The model house sat on an empty patch of brown land along a commercial stretch of road in southern Ibaraki Prefecture. Few people would have identified it as a model house. It had a forlorn, out-of-place look to it. Technically, it was a mobile home — "trailer house," in Japanese parlance — propped up on car jacks and with a small porch attached to the entrance.

It had been imported from Canada but incorporated design changes, presumably done to attract local buyers. One very small room had tatami mats, and the kitchen — more like a nook situated between the tiny living and dining rooms — didn't have an oven, a standard in North America. Nevertheless, the house was more Western than Japanese: baseboard heating, painted rather than wallpapered walls, carpeting, shower but no bath. It looked cheap and was cheap, a little more than ¥3 million. The most expensive model in the company's line was ¥7 million.

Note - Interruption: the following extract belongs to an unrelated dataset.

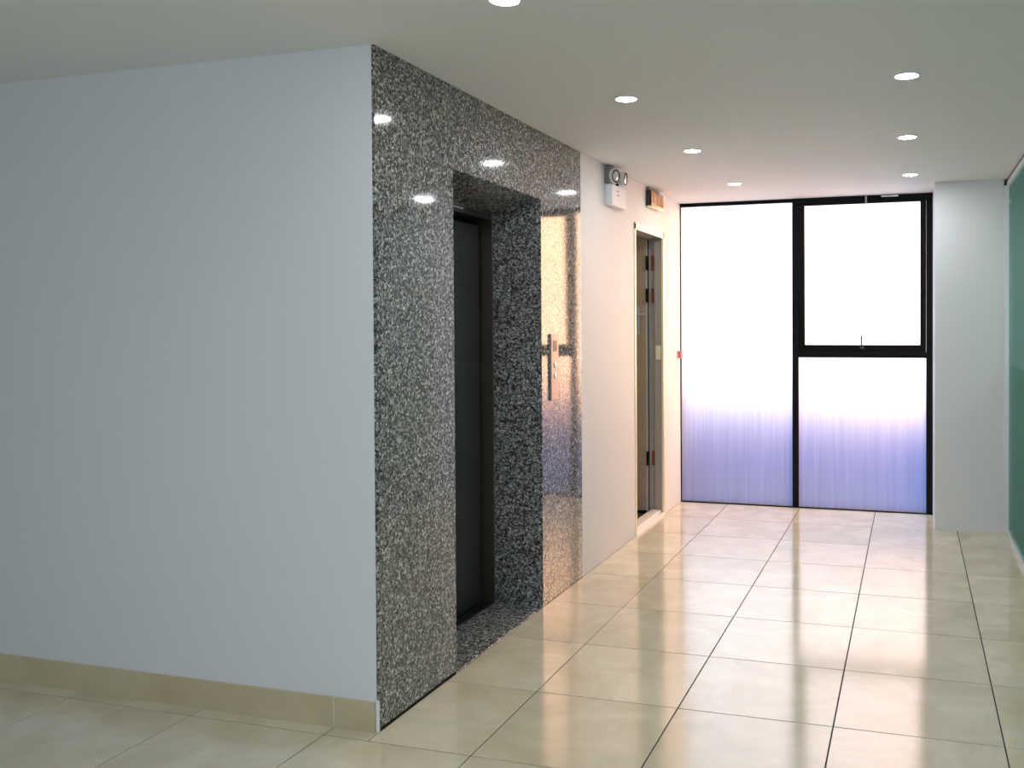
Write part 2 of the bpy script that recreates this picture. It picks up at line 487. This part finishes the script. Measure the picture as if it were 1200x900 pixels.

The importer was basically a part-time, one-man operation whose lone worker was also a full-timer for another, larger housing company. His sales pitch focused on the economical and practical aspects of the imported home. Canada is a cold place, and so housing, whether prefab or custom-built, has to be of high quality. The design and decor may have been basic, but the house itself was airtight, structurally sound, and made of high-quality wood and other tested materials. Still, Japanese people think of trailer houses as having little or no resale value, which is true. But then conventional Japanese houses lose their value quickly after they're built, too.